The public procurement watchdog has written to Kenya Power and Lighting Company (KPLC) seeking more information on the Sh5.4 billion tender for the supply of meters, which was restricted to local manufacturers and assemblers.
In a letter to the power utility company, the Public Procurement Regulatory Authority (PPRA) pointed out a number of issues for explanation, following a complaint by businessman Benedict Kabugi Ndung’u.
KPLC advertised the bid for the supply of meters on February 3, 2023, initially restricted to local manufacturers only for it to issue a series of six addendums opening up the contract to include local assemblers.
Four local assemblers and manufacturers were awarded the lucrative tender but Mr Ndung’u filed a complaint alleging irregularities.

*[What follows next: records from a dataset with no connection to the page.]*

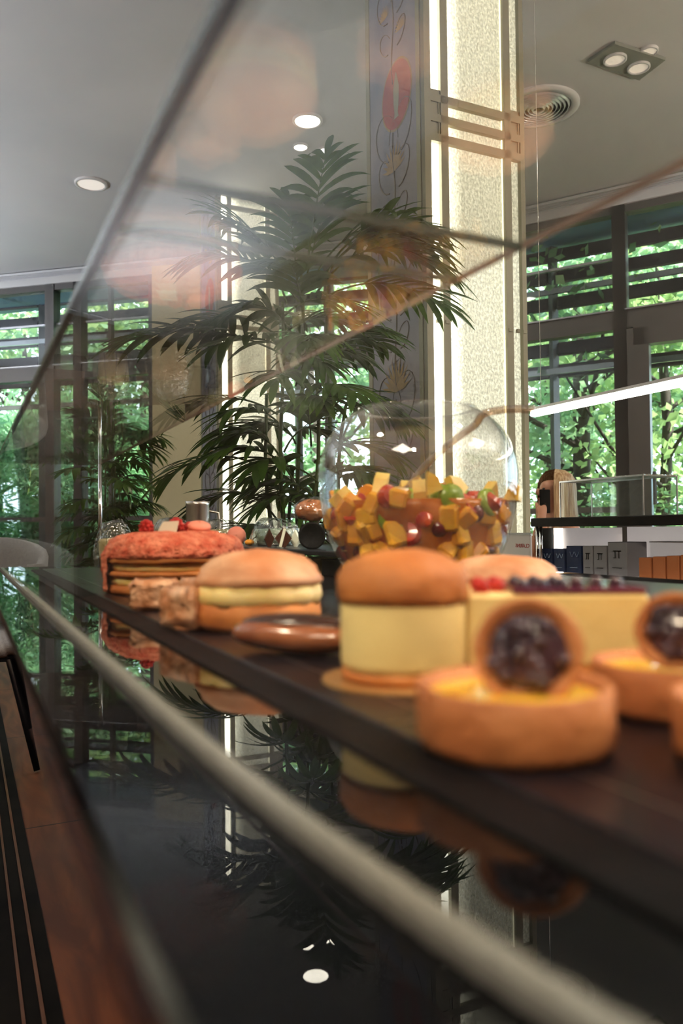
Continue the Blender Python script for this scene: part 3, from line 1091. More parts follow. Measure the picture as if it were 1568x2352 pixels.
disc(rr_ * 0.97, 0.0006, 0.012, 'bottom_biscuit', M['bunb'], dens(0.002, 40, 1))
disc(rr_ * 0.92, 0.012, 0.024, 'lower_custard', M['cream'], dens(0.003, 60, 2))
disc(rr_ * 0.98, 0.024, 0.031, 'middle_biscuit', M['bunb'], dens(0.002, 50, 3))
disc(rr_ * 0.91, 0.031, 0.043, 'upper_custard', M['cream'], dens(0.003, 60, 4))
disc(rr_ * 1.0, 0.042, 0.050, 'top_biscuit', M['bunb'], dens(0.003, 45, 5))


def crumb(p):
    n = noise.noise(p * 160) * 0.0022 + noise.noise(p * 420) * 0.0014 + noise.noise(p * 45) * 0.003
    return p + Vector((p.x, p.y, p.z * 0.6)).normalized() * n


k_ = 16
prof = [(0.001, 0.047), (rr_ * 0.97, 0.047)] + [(rr_ * 1.02 * (math.cos(PI / 2 * i / k_) ** 0.42 if i < k_ else 0.001), 0.050 + 0.034 * math.sin(PI / 2 * i / k_)) for i in range(k_ + 1)]
MB().lathe(prof, 220, disp=crumb).build('pink_crumb_top', M['pink'], cake, True)
prof = [(rr_ * 0.96, 0.002)] + [(rr_ * 1.02, 0.004 + 0.048 * i / 10) for i in range(11)]
MB().lathe(prof, 90, a0=R(140), a1=R(190), disp=crumb).build('pink_crumb_side', M['pink'], cake, True)


def raspberry(px, py, d, r, label):
    pos = at(px, py, d)
    m = MB()
    for j in range(5):
        tt = R(-50 + 32 * j)
        n = max(4, int(9 * math.cos(tt)))
        for i in range(n):
            a = 2 * PI * (i + 0.5 * (j % 2)) / n
            m.ell((math.cos(tt) * math.cos(a) * r * 0.78, math.cos(tt) * math.sin(a) * r * 0.78, math.sin(tt) * r * 0.85), r * 0.30, 8, 6)
    m.ell((0, 0, 0), r * 0.78, 12, 8)
    return tag(m.build('raspberry', M['rasp'], None, True, pos), label, 'fruit', 'raspberries on the pink cake')


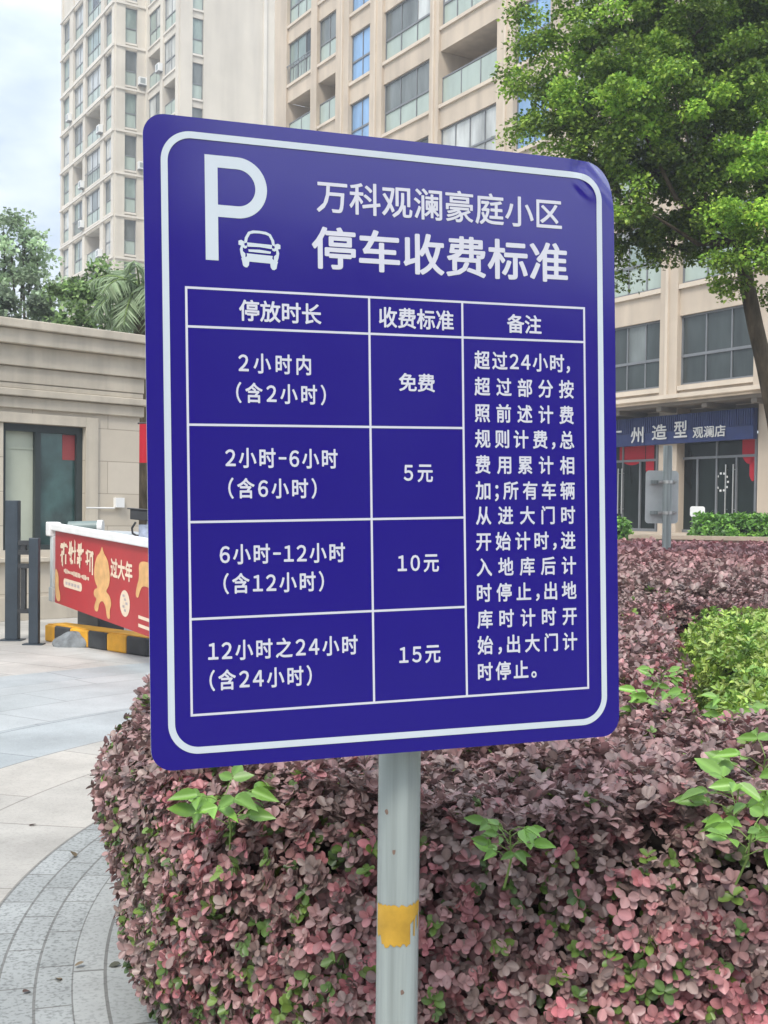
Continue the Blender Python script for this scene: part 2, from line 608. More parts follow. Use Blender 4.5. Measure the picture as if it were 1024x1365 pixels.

“In view of the foregoing, you are required to make further responses to the observation made above and inform the authority of the status of the subject procurement/contracts and how you are going to address the issues noted,” Mr Patrick Wanjuki, the director general of PPRA said in the letter.
Kenya power had explained that there is a backlog of approximately 500,000 meters for new connections and replacements and the backlog is growing by the day.
The company said a lot of power which has been procured by KPLC from generators is not being utilised because of lack of meters.
It further maintains that the technical specifications in the tender were not changed as alleged and the condition placed is a standard eligibility to ensure the tenders are fair to all and not discriminatory as alleged.
In the letter dated July 14, the procurement watchdog noted that the procurement was planned under different items and that the figures for award indicated in the letters of notification of intention of award, were tender sums as read out at the bid opening and not the amounts at which the tenders have been awarded.